[Begin DATA SHOWN]
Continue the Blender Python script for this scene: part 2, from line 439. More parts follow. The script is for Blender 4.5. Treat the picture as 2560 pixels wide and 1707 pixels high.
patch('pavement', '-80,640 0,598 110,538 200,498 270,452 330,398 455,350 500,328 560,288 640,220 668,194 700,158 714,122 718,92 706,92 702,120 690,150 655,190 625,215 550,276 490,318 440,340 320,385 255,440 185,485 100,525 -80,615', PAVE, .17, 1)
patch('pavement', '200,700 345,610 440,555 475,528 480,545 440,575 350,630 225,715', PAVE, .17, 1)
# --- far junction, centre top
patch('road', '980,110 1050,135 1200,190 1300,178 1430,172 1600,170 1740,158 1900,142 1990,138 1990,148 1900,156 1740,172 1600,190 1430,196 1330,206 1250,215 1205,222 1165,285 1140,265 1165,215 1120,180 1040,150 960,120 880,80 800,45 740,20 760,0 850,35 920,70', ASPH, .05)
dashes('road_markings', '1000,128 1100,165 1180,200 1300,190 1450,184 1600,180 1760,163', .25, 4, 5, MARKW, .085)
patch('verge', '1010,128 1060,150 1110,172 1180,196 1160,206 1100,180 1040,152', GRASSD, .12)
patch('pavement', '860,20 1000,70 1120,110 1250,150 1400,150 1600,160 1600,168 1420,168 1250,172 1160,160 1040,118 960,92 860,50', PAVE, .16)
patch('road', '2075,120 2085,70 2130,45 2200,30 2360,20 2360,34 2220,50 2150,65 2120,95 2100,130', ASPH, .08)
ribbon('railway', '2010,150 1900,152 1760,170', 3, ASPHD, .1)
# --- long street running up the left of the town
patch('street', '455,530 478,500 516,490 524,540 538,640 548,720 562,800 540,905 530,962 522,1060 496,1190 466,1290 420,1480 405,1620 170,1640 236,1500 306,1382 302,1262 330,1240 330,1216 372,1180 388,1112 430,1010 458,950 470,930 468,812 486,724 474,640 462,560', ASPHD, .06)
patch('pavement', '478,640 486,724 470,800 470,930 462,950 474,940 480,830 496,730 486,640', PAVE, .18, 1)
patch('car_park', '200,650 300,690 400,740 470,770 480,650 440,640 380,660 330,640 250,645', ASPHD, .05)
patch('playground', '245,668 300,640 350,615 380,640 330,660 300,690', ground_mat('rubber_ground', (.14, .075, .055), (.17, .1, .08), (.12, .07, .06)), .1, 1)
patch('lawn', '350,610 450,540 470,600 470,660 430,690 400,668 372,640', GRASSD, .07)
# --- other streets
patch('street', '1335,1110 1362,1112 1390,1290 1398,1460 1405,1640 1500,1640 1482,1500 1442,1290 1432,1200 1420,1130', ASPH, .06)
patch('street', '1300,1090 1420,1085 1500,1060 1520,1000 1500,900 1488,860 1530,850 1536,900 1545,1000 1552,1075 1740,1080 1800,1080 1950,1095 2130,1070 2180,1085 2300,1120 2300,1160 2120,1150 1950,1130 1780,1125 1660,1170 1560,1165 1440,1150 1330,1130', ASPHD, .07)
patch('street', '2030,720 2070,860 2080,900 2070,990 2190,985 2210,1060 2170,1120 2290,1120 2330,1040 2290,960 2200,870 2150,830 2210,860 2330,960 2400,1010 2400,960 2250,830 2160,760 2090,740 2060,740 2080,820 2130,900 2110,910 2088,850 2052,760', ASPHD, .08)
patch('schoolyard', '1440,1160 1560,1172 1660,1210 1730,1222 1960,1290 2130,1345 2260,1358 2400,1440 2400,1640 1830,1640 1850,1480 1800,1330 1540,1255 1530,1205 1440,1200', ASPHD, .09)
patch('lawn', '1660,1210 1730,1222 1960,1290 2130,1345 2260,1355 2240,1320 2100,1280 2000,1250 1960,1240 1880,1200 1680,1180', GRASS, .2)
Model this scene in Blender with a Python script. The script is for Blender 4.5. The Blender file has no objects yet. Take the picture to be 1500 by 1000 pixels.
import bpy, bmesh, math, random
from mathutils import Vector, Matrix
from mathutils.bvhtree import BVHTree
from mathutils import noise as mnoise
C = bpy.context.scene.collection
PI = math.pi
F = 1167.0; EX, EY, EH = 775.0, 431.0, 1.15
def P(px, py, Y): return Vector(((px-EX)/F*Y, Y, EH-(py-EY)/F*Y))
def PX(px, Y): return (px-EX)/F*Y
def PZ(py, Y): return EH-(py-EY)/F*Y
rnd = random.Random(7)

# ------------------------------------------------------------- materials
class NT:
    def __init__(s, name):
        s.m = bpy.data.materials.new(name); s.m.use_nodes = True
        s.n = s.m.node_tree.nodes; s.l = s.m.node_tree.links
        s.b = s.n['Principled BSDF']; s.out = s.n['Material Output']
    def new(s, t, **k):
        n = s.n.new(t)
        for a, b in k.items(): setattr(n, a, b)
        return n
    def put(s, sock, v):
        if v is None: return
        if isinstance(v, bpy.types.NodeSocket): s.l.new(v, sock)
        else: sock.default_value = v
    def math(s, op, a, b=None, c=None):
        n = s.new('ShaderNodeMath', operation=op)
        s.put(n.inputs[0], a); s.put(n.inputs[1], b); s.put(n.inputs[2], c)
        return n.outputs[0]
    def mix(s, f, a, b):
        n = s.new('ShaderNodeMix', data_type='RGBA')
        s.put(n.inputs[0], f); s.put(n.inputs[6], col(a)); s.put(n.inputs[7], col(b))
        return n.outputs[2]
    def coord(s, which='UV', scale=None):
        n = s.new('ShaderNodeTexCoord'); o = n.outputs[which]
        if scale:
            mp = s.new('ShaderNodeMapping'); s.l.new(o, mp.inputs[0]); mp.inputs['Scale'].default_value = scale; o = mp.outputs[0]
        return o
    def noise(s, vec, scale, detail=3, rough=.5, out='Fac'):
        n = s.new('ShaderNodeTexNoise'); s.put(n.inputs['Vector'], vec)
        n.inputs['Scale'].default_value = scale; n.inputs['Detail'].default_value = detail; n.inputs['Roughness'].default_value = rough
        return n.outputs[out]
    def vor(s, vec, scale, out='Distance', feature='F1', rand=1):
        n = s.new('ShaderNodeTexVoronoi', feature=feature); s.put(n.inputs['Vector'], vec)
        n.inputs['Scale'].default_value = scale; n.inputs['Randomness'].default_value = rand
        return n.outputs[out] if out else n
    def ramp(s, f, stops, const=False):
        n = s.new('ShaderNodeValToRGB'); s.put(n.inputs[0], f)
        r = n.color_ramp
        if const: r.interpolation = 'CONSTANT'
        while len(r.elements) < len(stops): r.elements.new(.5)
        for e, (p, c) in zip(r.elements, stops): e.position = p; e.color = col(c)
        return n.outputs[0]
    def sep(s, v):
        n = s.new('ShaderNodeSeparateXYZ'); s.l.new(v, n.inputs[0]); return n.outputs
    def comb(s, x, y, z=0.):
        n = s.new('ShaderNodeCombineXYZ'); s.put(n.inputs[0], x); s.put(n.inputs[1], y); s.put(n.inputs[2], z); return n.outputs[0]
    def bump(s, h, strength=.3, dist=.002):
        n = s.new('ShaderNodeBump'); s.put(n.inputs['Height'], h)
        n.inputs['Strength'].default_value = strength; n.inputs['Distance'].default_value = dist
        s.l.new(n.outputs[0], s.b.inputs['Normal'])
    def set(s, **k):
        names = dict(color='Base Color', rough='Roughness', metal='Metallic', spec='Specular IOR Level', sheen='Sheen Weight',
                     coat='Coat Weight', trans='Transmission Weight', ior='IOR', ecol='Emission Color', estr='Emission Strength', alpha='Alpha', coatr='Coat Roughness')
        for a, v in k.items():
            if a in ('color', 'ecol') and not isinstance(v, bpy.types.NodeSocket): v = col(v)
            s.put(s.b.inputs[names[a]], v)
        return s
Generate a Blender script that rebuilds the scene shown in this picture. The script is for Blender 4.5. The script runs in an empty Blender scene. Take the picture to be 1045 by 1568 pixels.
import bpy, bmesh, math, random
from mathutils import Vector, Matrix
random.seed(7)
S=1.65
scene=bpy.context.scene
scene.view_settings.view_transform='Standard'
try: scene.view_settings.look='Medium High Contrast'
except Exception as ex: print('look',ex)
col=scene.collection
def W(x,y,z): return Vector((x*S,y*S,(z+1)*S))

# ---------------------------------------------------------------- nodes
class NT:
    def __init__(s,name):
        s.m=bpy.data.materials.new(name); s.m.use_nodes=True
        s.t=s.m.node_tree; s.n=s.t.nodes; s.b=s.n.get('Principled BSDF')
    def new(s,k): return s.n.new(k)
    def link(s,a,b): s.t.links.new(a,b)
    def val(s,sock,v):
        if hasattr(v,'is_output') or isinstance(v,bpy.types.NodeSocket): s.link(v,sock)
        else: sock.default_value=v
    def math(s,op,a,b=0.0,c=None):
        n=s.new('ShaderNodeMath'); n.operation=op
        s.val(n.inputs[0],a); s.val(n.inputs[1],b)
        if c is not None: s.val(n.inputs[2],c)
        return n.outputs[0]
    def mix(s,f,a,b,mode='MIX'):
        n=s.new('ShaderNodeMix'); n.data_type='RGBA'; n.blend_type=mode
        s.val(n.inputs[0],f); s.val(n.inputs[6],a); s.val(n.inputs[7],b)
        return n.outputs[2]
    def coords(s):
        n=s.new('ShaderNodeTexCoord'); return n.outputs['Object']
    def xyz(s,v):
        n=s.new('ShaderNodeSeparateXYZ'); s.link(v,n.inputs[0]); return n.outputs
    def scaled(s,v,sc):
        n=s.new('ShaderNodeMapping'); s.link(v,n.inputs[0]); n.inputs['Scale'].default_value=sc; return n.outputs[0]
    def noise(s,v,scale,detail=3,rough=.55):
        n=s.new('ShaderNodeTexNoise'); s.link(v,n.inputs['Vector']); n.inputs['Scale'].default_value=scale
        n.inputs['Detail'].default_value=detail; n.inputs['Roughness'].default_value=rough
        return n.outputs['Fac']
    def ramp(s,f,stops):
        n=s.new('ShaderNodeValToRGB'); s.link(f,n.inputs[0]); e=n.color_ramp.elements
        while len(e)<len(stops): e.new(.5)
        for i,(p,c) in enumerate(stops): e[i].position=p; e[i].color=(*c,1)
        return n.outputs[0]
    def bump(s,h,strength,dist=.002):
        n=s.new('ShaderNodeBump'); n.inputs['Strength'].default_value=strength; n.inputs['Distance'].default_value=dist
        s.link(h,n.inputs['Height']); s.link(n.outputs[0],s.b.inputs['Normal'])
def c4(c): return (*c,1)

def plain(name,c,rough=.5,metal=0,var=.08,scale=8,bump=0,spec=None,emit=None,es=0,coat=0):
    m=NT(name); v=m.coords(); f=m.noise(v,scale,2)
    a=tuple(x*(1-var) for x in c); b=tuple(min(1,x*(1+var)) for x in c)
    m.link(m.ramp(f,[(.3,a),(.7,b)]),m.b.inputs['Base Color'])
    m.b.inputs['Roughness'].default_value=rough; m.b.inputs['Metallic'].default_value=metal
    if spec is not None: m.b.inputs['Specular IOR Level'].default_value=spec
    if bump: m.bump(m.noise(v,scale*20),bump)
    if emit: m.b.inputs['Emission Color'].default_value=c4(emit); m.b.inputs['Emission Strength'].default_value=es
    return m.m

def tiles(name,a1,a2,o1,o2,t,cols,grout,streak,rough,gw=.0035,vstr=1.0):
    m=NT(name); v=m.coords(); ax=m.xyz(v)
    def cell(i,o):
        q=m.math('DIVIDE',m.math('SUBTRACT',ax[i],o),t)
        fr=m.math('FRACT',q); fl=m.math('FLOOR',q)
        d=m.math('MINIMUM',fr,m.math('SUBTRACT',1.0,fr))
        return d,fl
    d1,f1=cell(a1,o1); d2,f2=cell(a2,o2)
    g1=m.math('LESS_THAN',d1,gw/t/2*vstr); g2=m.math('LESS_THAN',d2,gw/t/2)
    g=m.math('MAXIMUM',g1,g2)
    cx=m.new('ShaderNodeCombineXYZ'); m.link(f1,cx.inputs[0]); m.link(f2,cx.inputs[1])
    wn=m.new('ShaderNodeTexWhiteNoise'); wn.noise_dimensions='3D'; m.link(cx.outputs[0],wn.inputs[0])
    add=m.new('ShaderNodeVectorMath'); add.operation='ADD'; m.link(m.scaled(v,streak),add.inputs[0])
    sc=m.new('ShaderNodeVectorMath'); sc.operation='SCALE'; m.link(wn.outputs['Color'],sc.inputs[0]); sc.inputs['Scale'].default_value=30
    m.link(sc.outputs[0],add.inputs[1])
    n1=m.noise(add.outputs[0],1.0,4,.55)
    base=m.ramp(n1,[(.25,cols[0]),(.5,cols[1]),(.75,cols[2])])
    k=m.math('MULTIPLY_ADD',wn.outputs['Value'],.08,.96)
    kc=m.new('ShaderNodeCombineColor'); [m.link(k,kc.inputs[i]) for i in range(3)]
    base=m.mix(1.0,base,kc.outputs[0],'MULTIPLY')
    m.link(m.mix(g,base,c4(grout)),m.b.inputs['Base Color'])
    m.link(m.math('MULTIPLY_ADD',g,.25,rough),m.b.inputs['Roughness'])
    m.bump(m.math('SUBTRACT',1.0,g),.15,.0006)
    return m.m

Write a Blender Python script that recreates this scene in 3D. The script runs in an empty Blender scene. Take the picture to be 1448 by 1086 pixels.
[End DATA SHOWN]
### REQUIRED TASK
Copy each line above that contains the word "from".

### ANSWER FOR THIS EXERCISE
Continue the Blender Python script for this scene: part 2, from line 439. More parts follow. The script is for Blender 4.5. Treat the picture as 2560 pixels wide and 1707 pixels high.
from mathutils import Vector, Matrix
from mathutils.bvhtree import BVHTree
from mathutils import noise as mnoise
from mathutils import Vector, Matrix